To use the epic analogy further: the AV1611 is an organic epic, emerging from realms not accessable to individual man, over time. The modern versions are 'literary epics', constructed by individual man, usually *always* basing themselves - just as literary epics such as Virgil's and Milton's did - on the *real thing.* The real thing in the realm of epic poems being the Homeric epics; the real thing regarding the Word of God being the crown of the English Bible the Authorized Version 1611.

3 Comments:

Anonymous Anonymous said...

NIV is not based on the AV, but it is interesting the others are. Also, part of your argument sounds like an argument from aesthetics, but Muslims make the same argument (ie. if you learn arabic & read the quran, it's so beautiful, etc. etc.).

December 8, 2009 at 11:46 AM  
Anonymous Anonymous said...

ct,

I get it, and you have written well. For Anonymous Dec. 8, 2009 @ 11:46 AM, the NIV would not have been written if the KJB were not already in existence. Read the foreword and you will find a claim of KJB sequence. No, the NIV is based on the Critical Text - that eclectic one that the mixed religion correctors are still attempting to assemble, never able to actual deviate from Westcot and Hort's 1881 version very much.

As for Muslim's and your argument about them, you don't have a valid comparison.

Sorry,

Joe

December 8, 2009 at 1:30 PM  
Anonymous ct said...

It's not an aesthetic argument.

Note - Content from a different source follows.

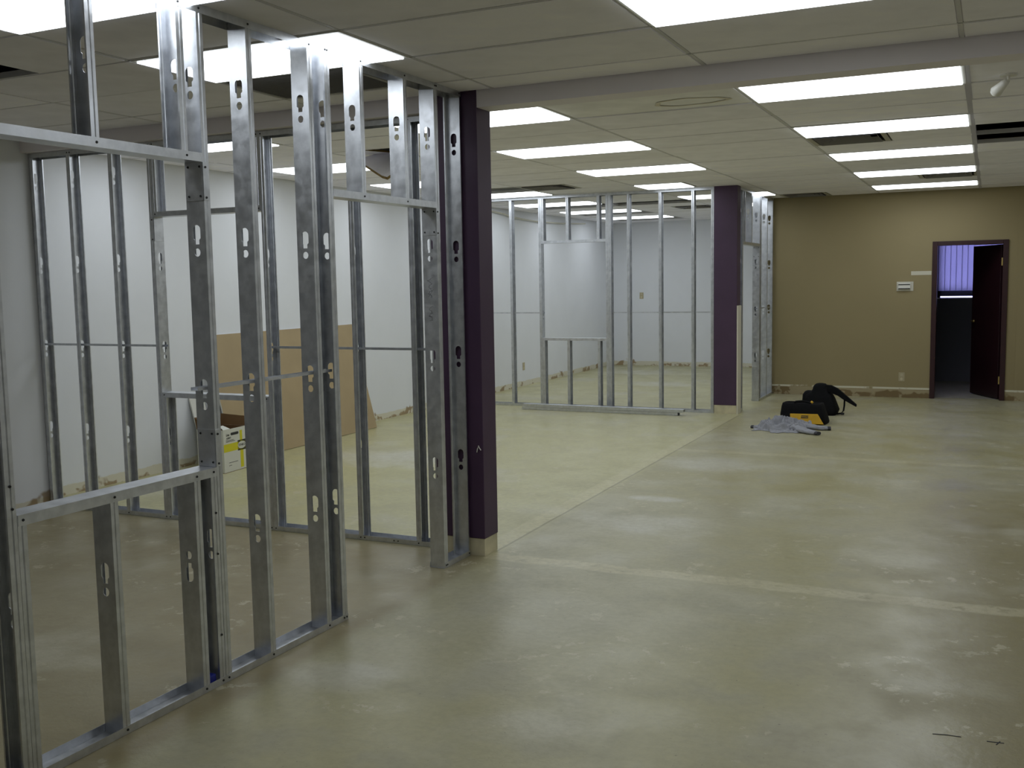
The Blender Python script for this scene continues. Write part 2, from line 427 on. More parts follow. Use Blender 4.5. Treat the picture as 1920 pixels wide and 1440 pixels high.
tile_cache = {}
def tile(x0, x1, y0, y1, matname='tile'):
    wx, wy = round(x1 - x0, 3), round(y1 - y0, 3)
    key = (wx, wy, matname)
    if key not in tile_cache:
        a, b = wx / 2 - 0.004, wy / 2 - 0.004
        mm = MB()
        # body above the grid flange, face dropped through it (tegular edge)
        mm.box(-a, a, -b, b, 0.002, 0.016)
        mm.box(-a + 0.010, a - 0.010, -b + 0.010, b - 0.010, -0.004, 0.002)
        me = mm.mesh('ceiling_tile'); me.materials.append(M[matname]); tile_cache[key] = me
    o = obj('ceiling_tile', tile_cache[key], None, ceiling, ((x0 + x1) / 2, (y0 + y1) / 2, H + random.uniform(-0.001, 0.003)),
            (random.uniform(-0.004, 0.004), random.uniform(-0.002, 0.002), 0))
    return o
for rows, far in ((YN, False), (YFAR, True)):
    for j in range(len(rows) - 1):
        y0, y1 = rows[j], rows[j + 1]
        for i in range(len(XE) - 1):
            x0, x1 = XE[i], XE[i + 1]
            if far and y1 > YB + 0.02 and x1 > BX: 
                if x0 >= BX: continue
                x1 = BX
            if not far and x0 < XLN: x0 = XLN
            if x1 - x0 < 0.05: continue
            for a, b in subtract((x0, x1, y0, y1)):
                st = far and j == 1 and i == 4
                tile(a, b, y0, y1, 'tile_stain' if st else 'tile')
def bar(x0, x1, y0, y1):
    obj('grid_runner', MB().box(x0, x1, y0, y1, H - 0.0015, H + 0.03), 'runner', ceiling)
for xe in XE[1:-1]:
    bar(xe - 0.009, xe + 0.009, YF, 5.335)
    if abs(xe + 0.15) > 0.01: bar(xe - 0.009, xe + 0.009, 5.505, YC if xe < BX - 0.1 else YB)
obj('main_runner', MB().box(-0.168, -0.132, 5.505, YB, H - 0.005, H + 0.03), mat('grey_runner', (0.50, 0.49, 0.56), 0.5), ceiling)
for ye in YN[1:-1]: bar(XLN, XR, ye - 0.006, ye + 0.006)
for ye in YFAR[1:-1]:
    if ye < YB - 0.01: bar(XL, XR, ye - 0.006, ye + 0.006)
    else: bar(XL, BX, ye - 0.006, ye + 0.006)
# edge angle of the open slot by the right hand row
bar(-0.15, 1.07, fy(5) - 0.012, fy(5) + 0.012)
# water mark ring on one tile
ring = MB(); seg = 28
for rr0, rr1 in ((0.86, 1.0),):
    vs = []; 
    for q in range(seg):
        a = 2 * math.pi * q / seg; wv = 1 + 0.06 * math.sin(3 * a + 1) + 0.04 * math.sin(7 * a)
        for rr in (rr0, rr1): vs.append((0.24 * rr * wv * math.cos(a), 0.13 * rr * wv * math.sin(a), 0))
    ring.add(vs, [(2 * q, 2 * q + 1, (2 * q + 3) % (2 * seg), (2 * q + 2) % (2 * seg)) for q in range(seg)])
obj('water_stain', ring, mat('water_stain', (0.72, 0.67, 0.56), 0.9), ceiling, (-1.72, 6.34, H - 0.0065), solid=0.0006)

# broken tile: two remains still in the bay, one snapped piece dangling out of it
TORN = mat('torn_tile_edge', (0.22, 0.15, 0.055), 0.95, var=0.25, scale=25)
def tile_piece(pts, off):
    n = len(pts); mm = MB(); o_ = Vector(off)
    mm.add([p for p in pts] + [tuple(Vector(p) + o_) for p in pts], [tuple(range(n)), tuple(range(n, 2 * n))[::-1]] + [(i, (i + 1) % n, n + (i + 1) % n, n + i) for i in range(n)])
    me = mm.mesh('broken_tile'); me.materials.append(M['tile']); me.materials.append(TORN)
    for i, p in enumerate(me.polygons):
        if len(p.vertices) == 4: p.material_index = 1
    return obj('broken_tile', me, None, ceiling)
tile_piece([(-5.02, 7.21, H), (-4.72, 7.21, H), (-4.66, 7.33, H), (-4.58, 7.52, H), (-4.66, 7.80, H), (-5.02, 7.80, H)], (0, 0, 0.016))
tile_piece([(-4.36, 7.21, H), (-3.82, 7.21, H), (-3.82, 7.80, H), (-4.50, 7.80, H), (-4.44, 7.55, H), (-4.40, 7.38, H)], (0, 0, 0.016))
o = tile_piece([(-4.69, 7.52, 2.755), (-4.80, 7.47, 2.727), (-4.911, 7.42, 2.699), (-4.585, 7.30, 2.531), (-4.534, 7.30, 2.515), (-4.402, 7.42, 2.648), (-4.50, 7.47, 2.70), (-4.60, 7.51, 2.742)], (-0.006, 0.016, -0.020))
o['label'] = 'snapped ceiling tile dangling from its bay'

# ------------------------------------------------------------------ beam and columns
BY0, BY1, BZ = 5.335, 5.505, 2.635
m = MB().box(-2.70, XR, BY0, BY1, BZ, H + 0.05).box(XL, -3.02, BY0, BY1, BZ, H + 0.05)
beam = struct('trim_1', m, 'beam', 'shallow pale painted beam crossing the ceiling at the near purple column', 'beam')
def column(x0, x1, y0, y1, label, ztop):
    t = thing('column', label, 'column', ((x0 + x1) / 2, (y0 + y1) / 2, 0), 0, 'purple columns')
    t['kind'] = 'structure'
    hx, hy = (x1 - x0) / 2, (y1 - y0) / 2
    obj('shaft', MB().box(-hx, hx, -hy, hy, 0.105, ztop), 'purple', t, bevel=0.004)
    obj('bare_foot', MB().box(-hx + 0.004, hx - 0.004, -hy + 0.004, hy - 0.004, 0, 0.105), 'bare', t)
    return t
colA = column(-3.02, -2.70, 5.33, 5.51, 'near dark purple column at the end of the steel frame, with bare plaster foot', H + 0.02)
m = MB().tube([(0, 0, 0.03), (0.004, 0, 0.05), (0.012, 0, 0.07), (0.018, -0.004, 0.06), (0.03, -0.006, 0.045)], 0.003, 6)
o = obj('cable_tie', m, 'plastic_w', colA, (0.12, -0.095, 0.60))
colC = column(-3.02, -2.74, 12.20, 12.38, 'far dark purple column with a pale board strip up its side', H + 0.02)
o = obj('bare_board', MB().box(0.14, 0.155, -0.095, 0.085, 0, 1.31), 'ltape', colC)
o['label'] = 'pale unpainted board strip'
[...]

It's not a horizontal different. It's a difference in kind. The difference between an organic and a literary epic poem is not aesthetic. It's like the difference between the ocean and a landscaped garden with fountains and pools.

The only thing I don't like about the analogy is the sound of the term 'literary epic' sounds too complimentary to what critical text scholars are doing and the product they produce. The analogy is 'constructed' by known, individual man (or men). Of course what critical text scholars produce is anything but literary (other than what they crib from the AV).

And it's true what Joe says about the NIV. It relies on the crown of the English Bible, the AV1611, as much as the others that are more explicit in claiming genealogy from the AV. God said let there be light, and there was light.